İlk Defa Deneme Fırsatı Bulduğunuz Parfümler

Debussy

Moderator
Yönetici
Mfk ları bence de bir kalemde geçiniz. Çoğu basit ve fiyat etiketini haketmeyen kokular.
Roja genelde çok tutulan vintage kokuları yeniden yapıyor. Örneğin Fetish belami öykünmesi. Peki elimde bulunan ilk sürüm vintage belami ile kıyaslama yaparmıyım. Bence belami ye haksızlık olur bu.
Kurkdijan aslında potansiyeli olan bir adamdı; marka ilk kurulduğunda yani 2009'da çıkardığı kokular APLS, Lumiere Noire, APOM falan denenmeyi hak ediyor fakat sonra para tatlı geldi tabii :D.
 

Debussy

Moderator
Yönetici
O paraya sogno reale deneyelim bence umut var :)
O kokudan umutluyum ben de :). Mendittorosa'nın Nettuno kokusunu denemiştim üç yıl önce bence başarılıydı gayet, o dönem yeni çıkan başka bir süsenli parfüm Masque L'attesa'ya gözler çevrilmişti ama onda aradığımı bulamamıştım; Nettuno'nun şakası olmayan deri ve misk eşliğindeki süseni daha cezbediciydi bence :coffee:. Başka kokusunu deneyemedim aklımda yer edinmiş olsa da.
 

YILKANT

Administrator
Yönetici
Zaten hepimizin biraz daha seçici olması yenilikler araması gerekiyor artık belki de. Çoğu marka hemen tarzını belli ediyor.
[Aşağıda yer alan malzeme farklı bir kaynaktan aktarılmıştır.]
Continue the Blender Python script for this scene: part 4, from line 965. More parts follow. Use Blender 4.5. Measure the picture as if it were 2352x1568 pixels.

Mfk dediğin gibi 2-3 kokuyla bir dönem ortalığı salladı. Ancak bence aynı parfümörlere değil artık yeni işlere bakma zamanı. Çünkü muhakkak attıkları imzalar var ve o imzaları kolayca yakalayıp sürpriz koklayamayınca sıkılıyoruz. Hep aynı yerden temin edilen aynı materyallerle varyasyon yaratıp burnumuza dayanmasından ben çok sıkıldım. Misal son Amerikadan yaptığımız indienin dibi spliti bana çok keyif verdi.
 

Debussy

Moderator
Yönetici
Niş markaların ve özel serilerin çoğu yoldan çıktı abi zaten, ilk çıkardıkları parfümlerin ekmeğini yiyor çoğu, tek tek saymaya gerek yok :).
 

Debussy

Moderator
Yönetici
Apls bana göre eser seviyesinde bir parfüm.
Bir tekrar denemem lazım zihnimde silikleşti ama aklımda kaldığı kadarıyla APLS benim için de açık ara en iyi Kurkdijan parfümü :). İlginçtir ben baya iltifat da toplamıştım kendisinden, hatta yakın bir arkadaşım hayran kalıp el koydu o günden beri deneyemedim :D.
 
Tauerville Vanilla Flash: Ters köşe oldum sanırım. Önceden denediğim tütün-vanilya parfümlerinden oldukça uzak ve güzel bir yerde. Tütün-vanilya birlikteliğine eşlik eden gül o kadar güzel işlenmiş ki oldukça beğendim. Guerlain Encens Mythique ve bu parfümden sonra güle karşı hafiften ısınmaya başladım. Büyük ihtimal şişeli olarak almam ama dolabımda her zaman 5 ml olarak bulundurmak isteyeceğim tarzda bir parfüm. Ayrıca bu parfümü benimle tanıştıran pomak hocama çok teşekkür ederim.
 

YILKANT

Administrator
Yönetici
Bugün Nishane Unutamam denedim. @vagonlar Hakan kardeşim sayesinde.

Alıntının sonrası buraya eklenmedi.